▶ **Data shown**:
——————————

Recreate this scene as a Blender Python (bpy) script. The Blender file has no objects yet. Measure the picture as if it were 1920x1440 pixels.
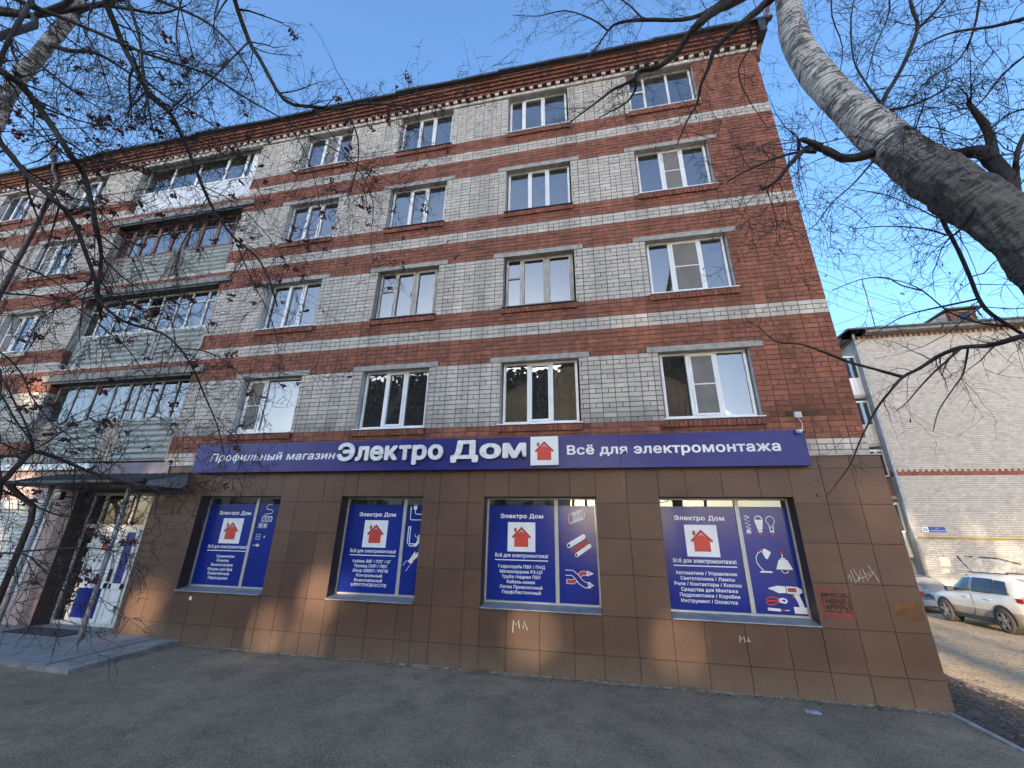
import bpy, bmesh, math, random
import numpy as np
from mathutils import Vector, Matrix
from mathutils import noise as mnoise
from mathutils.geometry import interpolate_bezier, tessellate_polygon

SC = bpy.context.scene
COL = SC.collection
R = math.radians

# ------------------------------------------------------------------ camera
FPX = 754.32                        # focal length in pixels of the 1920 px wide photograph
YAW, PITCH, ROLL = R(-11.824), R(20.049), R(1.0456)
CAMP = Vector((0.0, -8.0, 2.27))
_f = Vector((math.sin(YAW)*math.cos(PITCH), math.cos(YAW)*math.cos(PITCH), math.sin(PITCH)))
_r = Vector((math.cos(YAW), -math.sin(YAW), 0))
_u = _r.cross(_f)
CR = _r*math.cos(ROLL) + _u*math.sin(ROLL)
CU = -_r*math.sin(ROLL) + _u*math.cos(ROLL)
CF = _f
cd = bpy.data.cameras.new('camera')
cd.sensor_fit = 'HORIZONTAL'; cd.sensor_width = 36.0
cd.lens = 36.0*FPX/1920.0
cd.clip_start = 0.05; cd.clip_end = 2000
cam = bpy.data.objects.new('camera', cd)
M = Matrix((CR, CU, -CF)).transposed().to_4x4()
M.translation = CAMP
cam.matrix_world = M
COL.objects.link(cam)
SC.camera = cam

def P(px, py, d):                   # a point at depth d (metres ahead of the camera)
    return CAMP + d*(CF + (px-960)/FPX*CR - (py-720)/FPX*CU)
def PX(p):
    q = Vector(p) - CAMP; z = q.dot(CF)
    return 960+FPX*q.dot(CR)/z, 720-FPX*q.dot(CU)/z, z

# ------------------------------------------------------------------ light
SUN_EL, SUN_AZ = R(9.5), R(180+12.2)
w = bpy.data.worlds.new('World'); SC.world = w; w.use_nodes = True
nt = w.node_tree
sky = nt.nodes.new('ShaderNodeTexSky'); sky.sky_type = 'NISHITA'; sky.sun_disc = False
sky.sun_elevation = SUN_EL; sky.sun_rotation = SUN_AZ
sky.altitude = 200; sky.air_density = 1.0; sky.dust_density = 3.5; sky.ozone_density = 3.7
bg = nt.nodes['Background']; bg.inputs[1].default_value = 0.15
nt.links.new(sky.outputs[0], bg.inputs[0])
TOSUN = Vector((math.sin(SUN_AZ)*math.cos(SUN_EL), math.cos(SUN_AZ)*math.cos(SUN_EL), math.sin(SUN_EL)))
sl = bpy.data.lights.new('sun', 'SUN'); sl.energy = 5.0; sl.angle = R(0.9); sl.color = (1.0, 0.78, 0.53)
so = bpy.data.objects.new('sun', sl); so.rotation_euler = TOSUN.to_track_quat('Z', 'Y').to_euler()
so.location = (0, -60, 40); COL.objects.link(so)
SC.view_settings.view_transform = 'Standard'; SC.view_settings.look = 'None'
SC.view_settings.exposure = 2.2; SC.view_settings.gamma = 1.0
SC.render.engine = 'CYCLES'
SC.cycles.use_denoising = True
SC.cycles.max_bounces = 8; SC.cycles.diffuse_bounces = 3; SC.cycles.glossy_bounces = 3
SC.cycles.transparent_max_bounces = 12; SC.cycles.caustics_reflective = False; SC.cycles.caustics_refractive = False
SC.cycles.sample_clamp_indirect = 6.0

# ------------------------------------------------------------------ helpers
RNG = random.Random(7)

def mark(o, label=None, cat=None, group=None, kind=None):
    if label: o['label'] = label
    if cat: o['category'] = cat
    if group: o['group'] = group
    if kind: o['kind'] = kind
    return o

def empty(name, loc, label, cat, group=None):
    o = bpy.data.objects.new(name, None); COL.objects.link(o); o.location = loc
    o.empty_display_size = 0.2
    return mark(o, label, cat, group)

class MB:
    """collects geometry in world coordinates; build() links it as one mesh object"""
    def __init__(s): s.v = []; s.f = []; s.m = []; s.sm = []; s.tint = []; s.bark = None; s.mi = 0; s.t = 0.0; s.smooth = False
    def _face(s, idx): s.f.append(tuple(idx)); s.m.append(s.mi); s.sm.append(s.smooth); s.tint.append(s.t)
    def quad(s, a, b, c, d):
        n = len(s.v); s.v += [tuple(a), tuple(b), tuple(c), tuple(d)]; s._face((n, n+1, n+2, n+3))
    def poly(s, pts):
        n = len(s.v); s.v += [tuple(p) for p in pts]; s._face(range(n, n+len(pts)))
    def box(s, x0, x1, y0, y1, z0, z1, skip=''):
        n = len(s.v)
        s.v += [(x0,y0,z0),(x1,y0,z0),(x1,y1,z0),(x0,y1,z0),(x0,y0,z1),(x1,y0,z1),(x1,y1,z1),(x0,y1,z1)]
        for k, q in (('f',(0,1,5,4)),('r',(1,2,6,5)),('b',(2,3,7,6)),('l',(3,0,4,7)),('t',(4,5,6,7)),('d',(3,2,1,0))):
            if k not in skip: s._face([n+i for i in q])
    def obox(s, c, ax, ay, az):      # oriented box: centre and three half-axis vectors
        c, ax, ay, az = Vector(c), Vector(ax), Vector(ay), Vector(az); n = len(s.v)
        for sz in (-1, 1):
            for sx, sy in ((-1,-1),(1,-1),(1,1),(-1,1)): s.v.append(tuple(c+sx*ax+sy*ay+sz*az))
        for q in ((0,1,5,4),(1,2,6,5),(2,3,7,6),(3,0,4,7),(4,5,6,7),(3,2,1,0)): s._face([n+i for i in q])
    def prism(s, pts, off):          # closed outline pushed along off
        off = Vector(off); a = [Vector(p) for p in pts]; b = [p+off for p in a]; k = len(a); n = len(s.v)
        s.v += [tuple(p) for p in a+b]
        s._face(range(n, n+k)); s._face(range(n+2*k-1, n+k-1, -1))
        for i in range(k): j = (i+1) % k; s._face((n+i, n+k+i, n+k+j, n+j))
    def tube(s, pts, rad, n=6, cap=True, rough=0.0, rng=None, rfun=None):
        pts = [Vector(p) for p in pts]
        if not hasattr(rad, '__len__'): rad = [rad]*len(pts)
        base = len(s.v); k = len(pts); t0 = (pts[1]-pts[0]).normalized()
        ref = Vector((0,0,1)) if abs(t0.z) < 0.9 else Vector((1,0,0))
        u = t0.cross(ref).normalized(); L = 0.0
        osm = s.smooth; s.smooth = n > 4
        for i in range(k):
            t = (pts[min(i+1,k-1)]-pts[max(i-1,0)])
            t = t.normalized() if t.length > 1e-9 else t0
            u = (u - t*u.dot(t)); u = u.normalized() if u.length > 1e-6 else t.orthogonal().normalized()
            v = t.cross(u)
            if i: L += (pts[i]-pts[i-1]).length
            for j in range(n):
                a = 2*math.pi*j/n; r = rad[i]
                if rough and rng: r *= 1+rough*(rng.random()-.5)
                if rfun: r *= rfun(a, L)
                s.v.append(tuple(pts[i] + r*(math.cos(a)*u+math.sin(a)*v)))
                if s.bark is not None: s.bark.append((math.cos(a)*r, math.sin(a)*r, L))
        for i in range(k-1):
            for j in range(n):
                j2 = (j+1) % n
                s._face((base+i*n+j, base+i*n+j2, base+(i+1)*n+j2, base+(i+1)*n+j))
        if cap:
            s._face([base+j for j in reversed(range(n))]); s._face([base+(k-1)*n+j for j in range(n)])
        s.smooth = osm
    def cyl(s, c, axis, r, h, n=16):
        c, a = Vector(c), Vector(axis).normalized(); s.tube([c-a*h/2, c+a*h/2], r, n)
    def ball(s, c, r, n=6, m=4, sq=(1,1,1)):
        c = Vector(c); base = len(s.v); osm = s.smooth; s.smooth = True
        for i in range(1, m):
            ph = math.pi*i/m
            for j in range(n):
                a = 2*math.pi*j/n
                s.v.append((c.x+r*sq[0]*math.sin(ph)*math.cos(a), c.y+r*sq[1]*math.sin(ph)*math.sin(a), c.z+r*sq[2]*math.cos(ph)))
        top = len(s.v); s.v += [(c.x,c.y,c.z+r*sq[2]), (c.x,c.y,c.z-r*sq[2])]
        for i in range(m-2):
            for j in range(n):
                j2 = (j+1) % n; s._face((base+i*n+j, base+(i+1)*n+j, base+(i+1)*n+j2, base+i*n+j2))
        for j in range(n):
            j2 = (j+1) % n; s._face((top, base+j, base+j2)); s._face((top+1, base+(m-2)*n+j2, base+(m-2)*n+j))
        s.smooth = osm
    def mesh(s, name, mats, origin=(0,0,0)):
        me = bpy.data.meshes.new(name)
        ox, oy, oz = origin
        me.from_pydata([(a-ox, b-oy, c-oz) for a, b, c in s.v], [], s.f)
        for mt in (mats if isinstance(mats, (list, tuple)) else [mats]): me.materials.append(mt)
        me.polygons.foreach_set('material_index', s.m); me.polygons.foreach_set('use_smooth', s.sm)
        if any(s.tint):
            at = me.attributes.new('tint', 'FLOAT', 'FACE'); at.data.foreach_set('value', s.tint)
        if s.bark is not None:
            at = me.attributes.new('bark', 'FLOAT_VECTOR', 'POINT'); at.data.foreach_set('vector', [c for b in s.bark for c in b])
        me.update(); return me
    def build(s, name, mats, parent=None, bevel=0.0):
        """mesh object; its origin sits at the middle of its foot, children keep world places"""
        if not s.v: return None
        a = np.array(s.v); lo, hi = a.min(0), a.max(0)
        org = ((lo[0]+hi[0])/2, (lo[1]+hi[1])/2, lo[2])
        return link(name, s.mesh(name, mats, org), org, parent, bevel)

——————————

▶ **What the exercise asks**: Write out exactly the lines between the start of the data and the line with "R = math.radians", including both, but none of the pictures.

▶ **Reply to the exercise**:
Recreate this scene as a Blender Python (bpy) script. The Blender file has no objects yet. Measure the picture as if it were 1920x1440 pixels.
import bpy, bmesh, math, random
import numpy as np
from mathutils import Vector, Matrix
from mathutils import noise as mnoise
from mathutils.geometry import interpolate_bezier, tessellate_polygon

SC = bpy.context.scene
COL = SC.collection
R = math.radians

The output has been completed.